For those unfamiliar with Perry’s discography, “I Kissed a Girl” was her first No. 1 hit in the U.S., from her second album One of the Boys. It is unabashedly about the female singer kissing another woman. The song’s release generated considerable controversy as to whether it supported homosexuality, encouraged experimentation or minimized the seriousness of discovering one’s sexual orientation. At this point, though, there is little doubt the LGBT community added to the success of “I Kissed A Girl”, and it’s hailed as an anthem in our dance clubs.
A Super Bowl performance of “I Kissed a Girl” could have felt so right if Perry had sung it with Missy Elliott, who was there anyway. Even Perry singing the song herself would have been a wink of acceptance to LGBT football fans.
Instead, it felt so wrong, particularly if you watch closely. Kravitz and Perry split the androgynous first verse, with choreography that suggests they are quite into each other and ends any argument that the censors were against all sex, not just same-sex. (As does Elliott performing a song entitled “Get Ur Freak On.”) Perry does actually sing “I kissed a girl, and I liked it”, but so does Kravitz, stalwartly there to diffuse any potential homoeroticism. That purpose is underscored by the fact that Kravitz backs away from the microphone for “I hope my boyfriend don’t mind it.”
I don’t know whether Perry or the NFL decided to play the song as straight as possible, but I’m fairly certain they were afraid of offending their conservative audience. Whoever made the call should know it’s not what good friends do, not how they should behave. Better to skip the song altogether and deal with that fallout than to turn what could have been an olive branch to the LGBT community into a switch.

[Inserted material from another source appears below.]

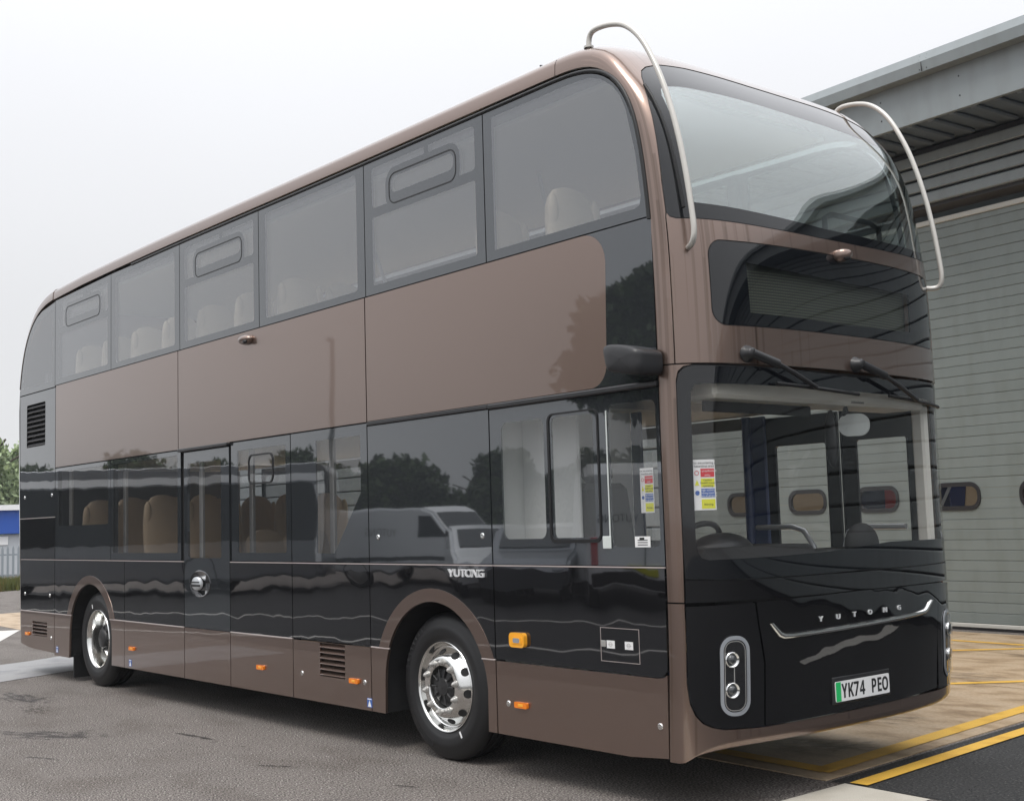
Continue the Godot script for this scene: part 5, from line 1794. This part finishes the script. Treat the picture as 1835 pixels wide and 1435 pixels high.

From the league that barely drafted the first openly gay football player, and then couldn’t even keep him employed a year, it is a big deal, and it’s not innocent. I applaud the NFL for trying to start a conversation about domestic violence, but is it too much to ask that they stay in the one about LGBT equality? Then maybe the NFL’s promise to “seek new ways of performing in response to fans interests,” could also apply to the half-time performance and LGBT fans.